For Manos, that affair began in high school in Ohio, when he swooned for “Yankee Doodle Dandy” and tried to replicate star James Cagney’s hoofing. He first got bitten by the producing bug while attending the famed Pasadena Playhouse acting school. Marriage to a ballerina brought them to her native Atlanta, where he first met the president of the deficit-plagued company then known as Theater Under the Stars.

“I told him it’s stupid how you’re running this and you should hire me to do it,” Manos recalled somewhat ruefully. “Bromo said, ‘No, we’re losing enough money as it is.’”

That would be Maurice B. Seltzer, colorfully known as “Bromo.” And if that’s not enough of a “Guys and Dolls” touch, then surely this is:

“I offered to work for free for six months,” Manos said.

The gamble paid off all around. The 1960 season was Manos’ first as producer and the company’s first without a deficit. TOTS has shared the wealth, creating an organization in 1968 that spawned the Atlanta Children’s Theater, the Atlanta Repertory Theater Company (which became the Alliance Theater) and the Atlanta Opera Company (which evolved into the current Atlanta Opera). In 1976, TOTS founded Just Us, Atlanta’s first African-American theater company.

Meanwhile, Manos, who appears onstage before TOTS shows to welcome the audience and provide Braves scores or spring training updates, keeps looking ahead.

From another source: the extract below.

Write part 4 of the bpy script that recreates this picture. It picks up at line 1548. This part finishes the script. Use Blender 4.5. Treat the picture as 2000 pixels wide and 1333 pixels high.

Planning already is well along on next season’s lineup of shows, and the Tony voter still regularly travels to New York to catch the latest on Broadway.

When he’s asked if he’s ever planning to retire, Manos instead tells a funny story about a guy he was once engaged in tough negotiations with over an upcoming show. Manos told him he’d need a final answer by Friday. When his phone rang on the appointed day, the other man’s son informed Manos his father had just had a heart attack.

“Dad said I had to get to you right away, and tell you, ‘I need until Monday,’” Manos recalled the conversation with a cackle. “Now, I don’t really know what that story means, but … .”

But nothin’. It means the curtain’s never going down on this blockbuster.